--- start of Records provided ---

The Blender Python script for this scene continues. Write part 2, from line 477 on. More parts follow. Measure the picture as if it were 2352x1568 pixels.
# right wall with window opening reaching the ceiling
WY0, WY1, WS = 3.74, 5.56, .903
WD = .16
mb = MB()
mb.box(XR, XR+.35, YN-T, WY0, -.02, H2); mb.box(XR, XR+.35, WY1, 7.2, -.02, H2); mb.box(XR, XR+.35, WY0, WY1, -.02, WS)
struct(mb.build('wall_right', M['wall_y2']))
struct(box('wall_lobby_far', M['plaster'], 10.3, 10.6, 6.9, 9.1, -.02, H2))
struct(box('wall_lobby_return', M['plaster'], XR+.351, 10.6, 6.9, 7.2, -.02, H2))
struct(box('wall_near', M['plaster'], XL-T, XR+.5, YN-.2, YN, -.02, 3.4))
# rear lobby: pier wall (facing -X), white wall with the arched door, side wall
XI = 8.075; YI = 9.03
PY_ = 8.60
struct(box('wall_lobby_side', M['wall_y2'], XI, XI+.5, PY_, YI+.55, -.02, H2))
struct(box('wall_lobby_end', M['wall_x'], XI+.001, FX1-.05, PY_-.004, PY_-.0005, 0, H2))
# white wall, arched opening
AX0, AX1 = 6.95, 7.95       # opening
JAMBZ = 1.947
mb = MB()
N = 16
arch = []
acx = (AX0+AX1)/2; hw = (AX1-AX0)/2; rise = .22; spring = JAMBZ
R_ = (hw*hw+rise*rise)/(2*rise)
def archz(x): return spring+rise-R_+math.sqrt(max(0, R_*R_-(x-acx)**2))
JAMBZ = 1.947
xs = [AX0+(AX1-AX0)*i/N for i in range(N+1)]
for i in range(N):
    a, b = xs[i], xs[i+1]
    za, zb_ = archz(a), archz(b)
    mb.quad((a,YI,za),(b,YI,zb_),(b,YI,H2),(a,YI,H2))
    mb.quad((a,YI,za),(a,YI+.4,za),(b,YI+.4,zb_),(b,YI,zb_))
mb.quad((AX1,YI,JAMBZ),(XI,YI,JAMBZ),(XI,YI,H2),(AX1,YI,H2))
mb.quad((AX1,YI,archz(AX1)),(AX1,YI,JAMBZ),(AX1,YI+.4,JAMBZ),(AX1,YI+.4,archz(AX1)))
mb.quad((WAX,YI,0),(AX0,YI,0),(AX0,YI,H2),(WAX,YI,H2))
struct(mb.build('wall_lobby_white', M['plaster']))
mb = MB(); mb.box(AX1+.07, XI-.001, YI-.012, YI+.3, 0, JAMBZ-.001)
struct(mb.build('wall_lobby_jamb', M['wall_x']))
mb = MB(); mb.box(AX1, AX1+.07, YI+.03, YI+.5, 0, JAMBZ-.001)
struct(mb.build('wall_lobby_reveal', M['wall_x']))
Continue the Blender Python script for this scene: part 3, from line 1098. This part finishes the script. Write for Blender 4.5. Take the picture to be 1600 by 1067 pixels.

--- end of Records provided ---

## [Aim of the exercise]
Reproduce the material precisely, including every line.

## [Answer to the problem]
The Blender Python script for this scene continues. Write part 2, from line 477 on. More parts follow. Measure the picture as if it were 2352x1568 pixels.
# right wall with window opening reaching the ceiling
WY0, WY1, WS = 3.74, 5.56, .903
WD = .16
mb = MB()
mb.box(XR, XR+.35, YN-T, WY0, -.02, H2); mb.box(XR, XR+.35, WY1, 7.2, -.02, H2); mb.box(XR, XR+.35, WY0, WY1, -.02, WS)
struct(mb.build('wall_right', M['wall_y2']))
struct(box('wall_lobby_far', M['plaster'], 10.3, 10.6, 6.9, 9.1, -.02, H2))
struct(box('wall_lobby_return', M['plaster'], XR+.351, 10.6, 6.9, 7.2, -.02, H2))
struct(box('wall_near', M['plaster'], XL-T, XR+.5, YN-.2, YN, -.02, 3.4))
# rear lobby: pier wall (facing -X), white wall with the arched door, side wall
XI = 8.075; YI = 9.03
PY_ = 8.60
struct(box('wall_lobby_side', M['wall_y2'], XI, XI+.5, PY_, YI+.55, -.02, H2))
struct(box('wall_lobby_end', M['wall_x'], XI+.001, FX1-.05, PY_-.004, PY_-.0005, 0, H2))
# white wall, arched opening
AX0, AX1 = 6.95, 7.95       # opening
JAMBZ = 1.947
mb = MB()
N = 16
arch = []
acx = (AX0+AX1)/2; hw = (AX1-AX0)/2; rise = .22; spring = JAMBZ
R_ = (hw*hw+rise*rise)/(2*rise)
def archz(x): return spring+rise-R_+math.sqrt(max(0, R_*R_-(x-acx)**2))
JAMBZ = 1.947
xs = [AX0+(AX1-AX0)*i/N for i in range(N+1)]
for i in range(N):
    a, b = xs[i], xs[i+1]
    za, zb_ = archz(a), archz(b)
    mb.quad((a,YI,za),(b,YI,zb_),(b,YI,H2),(a,YI,H2))
    mb.quad((a,YI,za),(a,YI+.4,za),(b,YI+.4,zb_),(b,YI,zb_))
mb.quad((AX1,YI,JAMBZ),(XI,YI,JAMBZ),(XI,YI,H2),(AX1,YI,H2))
mb.quad((AX1,YI,archz(AX1)),(AX1,YI,JAMBZ),(AX1,YI+.4,JAMBZ),(AX1,YI+.4,archz(AX1)))
mb.quad((WAX,YI,0),(AX0,YI,0),(AX0,YI,H2),(WAX,YI,H2))
struct(mb.build('wall_lobby_white', M['plaster']))
mb = MB(); mb.box(AX1+.07, XI-.001, YI-.012, YI+.3, 0, JAMBZ-.001)
struct(mb.build('wall_lobby_jamb', M['wall_x']))
mb = MB(); mb.box(AX1, AX1+.07, YI+.03, YI+.5, 0, JAMBZ-.001)
struct(mb.build('wall_lobby_reveal', M['wall_x']))
Continue the Blender Python script for this scene: part 3, from line 1098. This part finishes the script. Write for Blender 4.5. Take the picture to be 1600 by 1067 pixels.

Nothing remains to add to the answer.